While I don’t agree with the coach’s action in the locker room, I don’t think that corporal punishment should be taken out of schools. Kids need to know that their teachers are able to take action if they act up too baddly.

The number of paddlings sounds large, but if it is only 10% of the population that is getting the paddlings then I don’t see it as a problem.

Paddling students is unnecessary and an act of violence. We can’t teach them not to hit each other if we hit them.

One thing that particularly bothers me about Memphis is that they don’t even require parental permission to paddle. In some cultures there is a strong objection to striking children.

Thanks for the link. That’s an interesting article, Jim.

(Retired Tennessee teacher.)

One of my favorite teachers had another approach. Even though the school permitted corporal punishment, he preferred to use other methods. If you talked to your friends in class, he would grab a big roll of masking tape and tape your mouth shut. He also had a ping pong ball that students would have to roll across the room, with their nose. Sleeping students quickly discovered that he could throw a blackboard eraser with speed and accuracy.

One paddling, spanking, canning, or whatever one may call it is one too many. There should be no corporal punishment in a school system—if a child deserves a spanking, assuming that any child ever does, it is the parent’s place to administer it, not some teacher or school administrator who may or may not be objective about it.

Bloody hell! How is this still legal? Though paddling sounds like something done in a swimming pool.

If any teacher/principal tried to take a hand to my kid there would be hell to pay. I send my child to school to be educated not “paddled” if there is “paddling” (shit that word cracks me up) to be done then I will substitute it with evil looks, loss of tv, confiscation of game boy and banning of neopets ( :smiley: ). The school can feel free to give him detention, write loads crappy lines, scrap chewing gum off the bottom of desks (I got that one several times :smiley: ) or any other degrading or time killing activity they feel free to try.

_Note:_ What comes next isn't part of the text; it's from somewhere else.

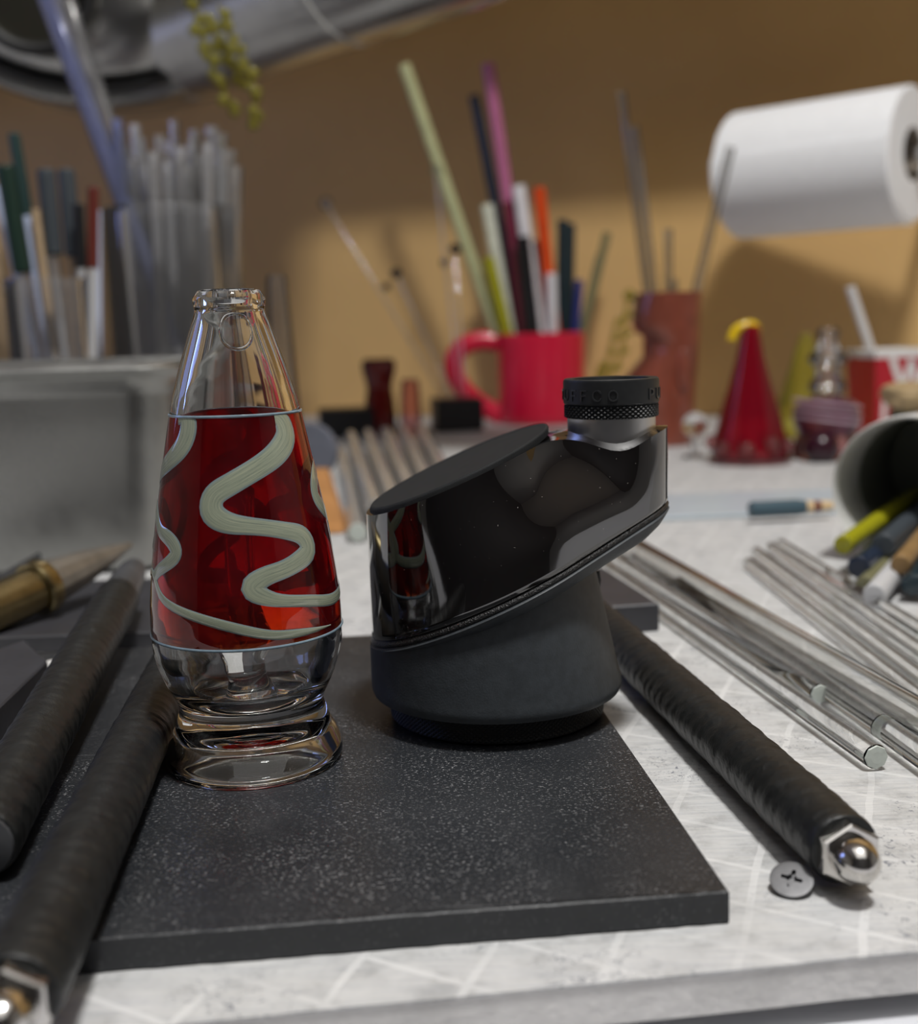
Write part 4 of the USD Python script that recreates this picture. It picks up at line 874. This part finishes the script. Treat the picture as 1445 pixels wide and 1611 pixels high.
for y in (634, 647, 660): part(t, 'swirl_line', torus(A(c[0], PY, P(1302, y, PY)[2]), 51.5 * PY / F, .0009, axis=(.14, 0, 1), n=56, k=8), M['lilac'])
part(t, 'lower_body', lathe([(x * PY / F, max(.0008, P(1302, y, PY)[2])) for y, x in [(682, 44), (695, 50), (715, 54), (732, 55), (742, 52)]], 48, (c[0], PY, 0)), M['pink_blown'])
q = P(1292, 704, PY - .020); part(t, 'plum_marble', ball(q + A(0, -.0015, 0), 27 * PY / F, 3), M['dark_plum'], smooth=60, label='dark plum marble set in front')
# red and white carton with a straw, tan bag
mat('carton_red', (0.46, 0.010, 0.022), 0.4, var=0.08, vscale=30); mat('carton_white', (0.75, 0.73, 0.71), 0.5, var=0.05, vscale=30); mat('kraft', (0.46, 0.33, 0.17), 0.65, var=0.2, vscale=60); mat('khaki', (0.16, 0.15, 0.085), 0.6, var=0.4, vscale=80, bump=.5, bscale=200)
CY = .66 * S
cl, cr_ = P(1368, 620, CY), P(1470, 620, CY); cw = cr_[0] - cl[0]; zt2 = P(1420, 560, CY)[2]
t = thing('red_carton', 'red and white carton with white lettering at the right edge', 'carton', A((cl[0] + cr_[0]) / 2, CY + cw / 2, 0))
def sq(w, z, yaw=.12):
    h = w / 2; pts = np.array([(-h, -h), (h, -h), (h, h), (-h, h)]); R2 = np.array([[math.cos(yaw), -math.sin(yaw)], [math.sin(yaw), math.cos(yaw)]])
    pp = pts @ R2.T + [(cl[0] + cr_[0]) / 2, CY + cw / 2]; return np.c_[pp, np.full(4, z)]
part(t, 'box', loft([sq(cw * .84, .0006), sq(cw, zt2), sq(cw * .96, zt2), sq(cw * .93, zt2 - .02)]), M['carton_red'], smooth=False)
part(t, 'rim', loft([sq(cw * 1.004, zt2 - .001), sq(cw * 1.02, zt2 + .004), sq(cw * .97, zt2 + .005), sq(cw * .95, zt2)]), M['carton_white'], smooth=False, label='white rim')
fa, fb = sq(cw * .84, .0006), sq(cw, zt2)
def face_pt(u, v): return (fa[0] * (1 - u) + fa[1] * u) * (1 - v) + (fb[0] * (1 - u) + fb[1] * u) * v
nf = np.cross(fa[1] - fa[0], fb[0] - fa[0]); nf /= np.linalg.norm(nf)
def stroke(uv, w):
    pts = np.array([face_pt(u, v) for u, v in uv]); out = []
    for a_, b_ in zip(pts[:-1], pts[1:]):
        d_ = (b_ - a_) / np.linalg.norm(b_ - a_); s_ = np.cross(nf, d_) * w
        q = [a_ - s_, b_ - s_, b_ + s_, a_ + s_]; out.append(trimesh.convex.convex_hull(np.array([x + nf * k_ for x in q for k_ in (.0001, .0006)])))
    return cat(*out)
part(t, 'lettering', cat(stroke([(.27, .98), (.46, .60), (.60, .96)], .0026), stroke([(.60, .96), (.70, .62), (.86, .97)], .0018)), M['carton_white'], smooth=False, label='white painted letter strokes')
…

Physical punishment is never acceptable…even if it didn’t kill you when you were a kid!

It could be worse. Check out what happens in Alaska :eek:

The article says Memphis has 118,000 schoolchildren, so this works out to be ~1 in 4 children getting paddled once a year. That doesn’t should too excessive to me, especially given how kids in urban areas tend to act. Some kids simply don’t respond to anything other than physical violence.

We shouldn’t be teaching kids that it is always wrong to hit someone. Sometimes violence is okay to use, sometimes it isn’t, and learning when it is appropriate to hit someone is part of growing up.

It is this very “we can’t punish our kids” attitude that leads to these kids acting wild in schools and having no respect for authority! I agree that parents should have a say in whether their particular child is to be paddled, and in my old school my mother was always called for premission and to be advised of the situation.

“Paddling is an act of violence.” Pff, it’s not as if they are having fingers broken! :smack:

Well this site says Tennessee is the 41st smartest state. Massachusetts is tops, and torture is not allowed there.

Wow, I didn’t know there were states with negative intelligence.

And it’s probably exactly that kind of… errrrr… confusion that caused Alaska to fall TWENTY-TWO PLACES in the “Smartest State” ranking. :eek:

I missed this lesson. When is it ok to use violence?

So you think they only administered 30,000 paddlings?

How naïve!

Well, in self defense or in defense of others, for example.

And how does smacking school kids teach them self defence? Unless of course they are allowed to wallop the teacher back.